Exercise prompt
Copy out the listing that follows exactly, dropping every picture.

Available data
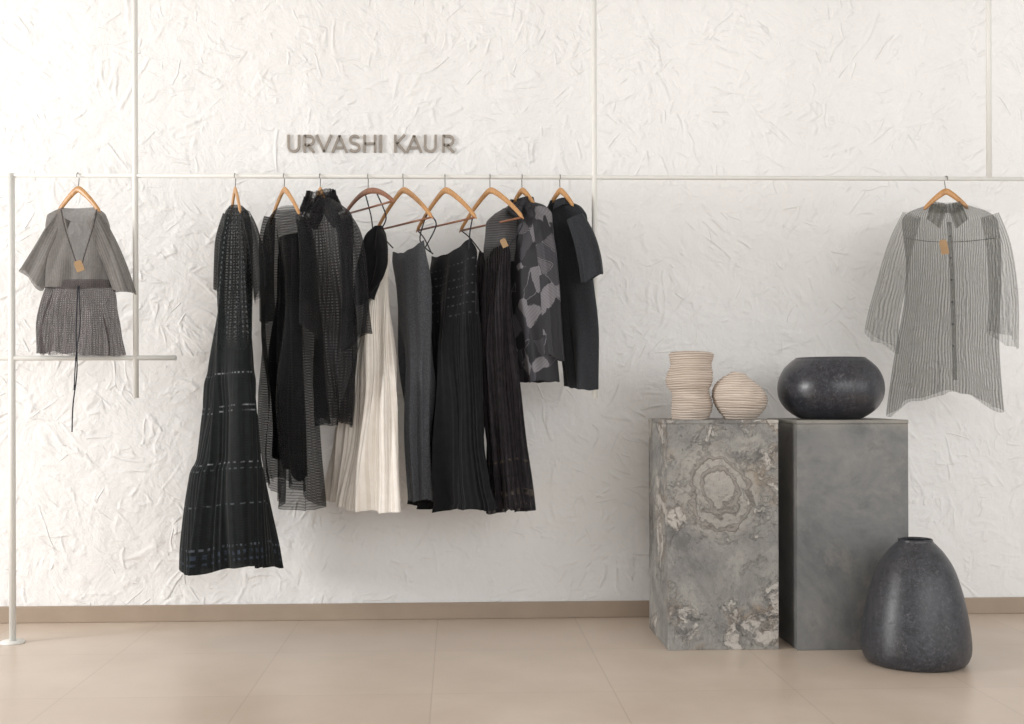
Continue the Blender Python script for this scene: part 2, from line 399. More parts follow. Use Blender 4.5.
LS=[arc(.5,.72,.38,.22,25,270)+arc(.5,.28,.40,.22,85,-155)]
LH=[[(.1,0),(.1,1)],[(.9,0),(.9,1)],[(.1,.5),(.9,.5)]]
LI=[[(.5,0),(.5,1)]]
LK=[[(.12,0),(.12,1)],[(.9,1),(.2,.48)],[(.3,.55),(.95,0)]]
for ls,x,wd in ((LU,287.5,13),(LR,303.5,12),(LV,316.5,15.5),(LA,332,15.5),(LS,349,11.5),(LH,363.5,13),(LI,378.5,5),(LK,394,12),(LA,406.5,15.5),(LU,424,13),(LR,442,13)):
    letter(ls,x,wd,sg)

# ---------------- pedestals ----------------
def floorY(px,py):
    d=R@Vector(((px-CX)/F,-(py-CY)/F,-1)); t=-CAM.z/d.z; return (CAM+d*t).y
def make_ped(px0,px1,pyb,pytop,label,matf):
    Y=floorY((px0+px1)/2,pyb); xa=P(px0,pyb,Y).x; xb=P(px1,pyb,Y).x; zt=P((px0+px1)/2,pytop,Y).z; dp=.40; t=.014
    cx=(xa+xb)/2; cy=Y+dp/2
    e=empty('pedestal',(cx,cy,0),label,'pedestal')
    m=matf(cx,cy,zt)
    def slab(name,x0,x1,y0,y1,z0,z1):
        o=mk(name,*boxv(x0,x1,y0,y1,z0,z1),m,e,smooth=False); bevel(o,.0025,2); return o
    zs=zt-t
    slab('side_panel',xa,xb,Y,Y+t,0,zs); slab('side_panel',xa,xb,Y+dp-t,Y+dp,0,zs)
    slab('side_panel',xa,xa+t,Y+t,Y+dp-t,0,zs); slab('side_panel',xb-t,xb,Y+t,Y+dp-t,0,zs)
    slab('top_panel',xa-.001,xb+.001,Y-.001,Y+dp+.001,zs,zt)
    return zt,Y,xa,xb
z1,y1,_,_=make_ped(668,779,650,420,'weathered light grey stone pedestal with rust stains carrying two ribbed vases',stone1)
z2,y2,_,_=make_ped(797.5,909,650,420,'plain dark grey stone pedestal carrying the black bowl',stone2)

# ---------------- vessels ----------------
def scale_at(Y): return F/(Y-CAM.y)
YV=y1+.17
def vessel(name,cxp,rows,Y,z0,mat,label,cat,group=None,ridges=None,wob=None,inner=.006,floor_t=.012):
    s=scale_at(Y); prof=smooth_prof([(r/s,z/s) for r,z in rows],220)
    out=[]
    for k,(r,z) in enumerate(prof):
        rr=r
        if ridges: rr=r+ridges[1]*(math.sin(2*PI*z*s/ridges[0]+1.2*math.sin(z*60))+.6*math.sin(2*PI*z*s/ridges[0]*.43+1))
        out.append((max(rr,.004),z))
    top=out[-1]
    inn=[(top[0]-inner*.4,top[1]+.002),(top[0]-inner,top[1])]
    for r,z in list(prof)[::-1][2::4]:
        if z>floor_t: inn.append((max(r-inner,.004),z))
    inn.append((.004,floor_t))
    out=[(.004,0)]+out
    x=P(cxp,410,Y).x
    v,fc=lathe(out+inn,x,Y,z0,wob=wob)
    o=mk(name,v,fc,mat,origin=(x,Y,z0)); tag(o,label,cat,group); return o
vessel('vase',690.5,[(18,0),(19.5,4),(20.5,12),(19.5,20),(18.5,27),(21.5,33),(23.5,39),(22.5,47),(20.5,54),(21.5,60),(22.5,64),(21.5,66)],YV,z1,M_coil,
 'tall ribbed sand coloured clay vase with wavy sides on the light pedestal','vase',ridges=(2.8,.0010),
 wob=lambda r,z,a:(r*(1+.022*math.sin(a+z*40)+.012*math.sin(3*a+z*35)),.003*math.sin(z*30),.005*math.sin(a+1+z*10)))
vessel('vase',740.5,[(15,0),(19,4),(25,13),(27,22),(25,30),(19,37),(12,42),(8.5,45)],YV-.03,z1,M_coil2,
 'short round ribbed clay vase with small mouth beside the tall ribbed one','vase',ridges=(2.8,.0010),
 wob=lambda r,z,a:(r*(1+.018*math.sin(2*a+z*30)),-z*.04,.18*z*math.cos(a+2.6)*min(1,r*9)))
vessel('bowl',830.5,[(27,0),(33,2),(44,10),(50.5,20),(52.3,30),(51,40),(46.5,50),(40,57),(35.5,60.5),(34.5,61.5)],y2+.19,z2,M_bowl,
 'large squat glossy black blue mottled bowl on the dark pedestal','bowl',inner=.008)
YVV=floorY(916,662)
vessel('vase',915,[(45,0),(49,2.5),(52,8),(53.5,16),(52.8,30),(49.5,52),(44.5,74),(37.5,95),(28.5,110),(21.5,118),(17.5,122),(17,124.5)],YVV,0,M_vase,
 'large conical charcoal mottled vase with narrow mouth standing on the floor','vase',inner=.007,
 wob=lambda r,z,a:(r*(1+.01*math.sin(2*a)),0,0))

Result
Continue the Blender Python script for this scene: part 2, from line 399. More parts follow. Use Blender 4.5.
LS=[arc(.5,.72,.38,.22,25,270)+arc(.5,.28,.40,.22,85,-155)]
LH=[[(.1,0),(.1,1)],[(.9,0),(.9,1)],[(.1,.5),(.9,.5)]]
LI=[[(.5,0),(.5,1)]]
LK=[[(.12,0),(.12,1)],[(.9,1),(.2,.48)],[(.3,.55),(.95,0)]]
for ls,x,wd in ((LU,287.5,13),(LR,303.5,12),(LV,316.5,15.5),(LA,332,15.5),(LS,349,11.5),(LH,363.5,13),(LI,378.5,5),(LK,394,12),(LA,406.5,15.5),(LU,424,13),(LR,442,13)):
    letter(ls,x,wd,sg)

# ---------------- pedestals ----------------
def floorY(px,py):
    d=R@Vector(((px-CX)/F,-(py-CY)/F,-1)); t=-CAM.z/d.z; return (CAM+d*t).y
def make_ped(px0,px1,pyb,pytop,label,matf):
    Y=floorY((px0+px1)/2,pyb); xa=P(px0,pyb,Y).x; xb=P(px1,pyb,Y).x; zt=P((px0+px1)/2,pytop,Y).z; dp=.40; t=.014
    cx=(xa+xb)/2; cy=Y+dp/2
    e=empty('pedestal',(cx,cy,0),label,'pedestal')
    m=matf(cx,cy,zt)
    def slab(name,x0,x1,y0,y1,z0,z1):
        o=mk(name,*boxv(x0,x1,y0,y1,z0,z1),m,e,smooth=False); bevel(o,.0025,2); return o
    zs=zt-t
    slab('side_panel',xa,xb,Y,Y+t,0,zs); slab('side_panel',xa,xb,Y+dp-t,Y+dp,0,zs)
    slab('side_panel',xa,xa+t,Y+t,Y+dp-t,0,zs); slab('side_panel',xb-t,xb,Y+t,Y+dp-t,0,zs)
    slab('top_panel',xa-.001,xb+.001,Y-.001,Y+dp+.001,zs,zt)
    return zt,Y,xa,xb
z1,y1,_,_=make_ped(668,779,650,420,'weathered light grey stone pedestal with rust stains carrying two ribbed vases',stone1)
z2,y2,_,_=make_ped(797.5,909,650,420,'plain dark grey stone pedestal carrying the black bowl',stone2)

# ---------------- vessels ----------------
def scale_at(Y): return F/(Y-CAM.y)
YV=y1+.17
def vessel(name,cxp,rows,Y,z0,mat,label,cat,group=None,ridges=None,wob=None,inner=.006,floor_t=.012):
    s=scale_at(Y); prof=smooth_prof([(r/s,z/s) for r,z in rows],220)
    out=[]
    for k,(r,z) in enumerate(prof):
        rr=r
        if ridges: rr=r+ridges[1]*(math.sin(2*PI*z*s/ridges[0]+1.2*math.sin(z*60))+.6*math.sin(2*PI*z*s/ridges[0]*.43+1))
        out.append((max(rr,.004),z))
    top=out[-1]
    inn=[(top[0]-inner*.4,top[1]+.002),(top[0]-inner,top[1])]
    for r,z in list(prof)[::-1][2::4]:
        if z>floor_t: inn.append((max(r-inner,.004),z))
    inn.append((.004,floor_t))
    out=[(.004,0)]+out
    x=P(cxp,410,Y).x
    v,fc=lathe(out+inn,x,Y,z0,wob=wob)
    o=mk(name,v,fc,mat,origin=(x,Y,z0)); tag(o,label,cat,group); return o
vessel('vase',690.5,[(18,0),(19.5,4),(20.5,12),(19.5,20),(18.5,27),(21.5,33),(23.5,39),(22.5,47),(20.5,54),(21.5,60),(22.5,64),(21.5,66)],YV,z1,M_coil,
 'tall ribbed sand coloured clay vase with wavy sides on the light pedestal','vase',ridges=(2.8,.0010),
 wob=lambda r,z,a:(r*(1+.022*math.sin(a+z*40)+.012*math.sin(3*a+z*35)),.003*math.sin(z*30),.005*math.sin(a+1+z*10)))
vessel('vase',740.5,[(15,0),(19,4),(25,13),(27,22),(25,30),(19,37),(12,42),(8.5,45)],YV-.03,z1,M_coil2,
 'short round ribbed clay vase with small mouth beside the tall ribbed one','vase',ridges=(2.8,.0010),
 wob=lambda r,z,a:(r*(1+.018*math.sin(2*a+z*30)),-z*.04,.18*z*math.cos(a+2.6)*min(1,r*9)))
vessel('bowl',830.5,[(27,0),(33,2),(44,10),(50.5,20),(52.3,30),(51,40),(46.5,50),(40,57),(35.5,60.5),(34.5,61.5)],y2+.19,z2,M_bowl,
 'large squat glossy black blue mottled bowl on the dark pedestal','bowl',inner=.008)
YVV=floorY(916,662)
vessel('vase',915,[(45,0),(49,2.5),(52,8),(53.5,16),(52.8,30),(49.5,52),(44.5,74),(37.5,95),(28.5,110),(21.5,118),(17.5,122),(17,124.5)],YVV,0,M_vase,
 'large conical charcoal mottled vase with narrow mouth standing on the floor','vase',inner=.007,
 wob=lambda r,z,a:(r*(1+.01*math.sin(2*a)),0,0))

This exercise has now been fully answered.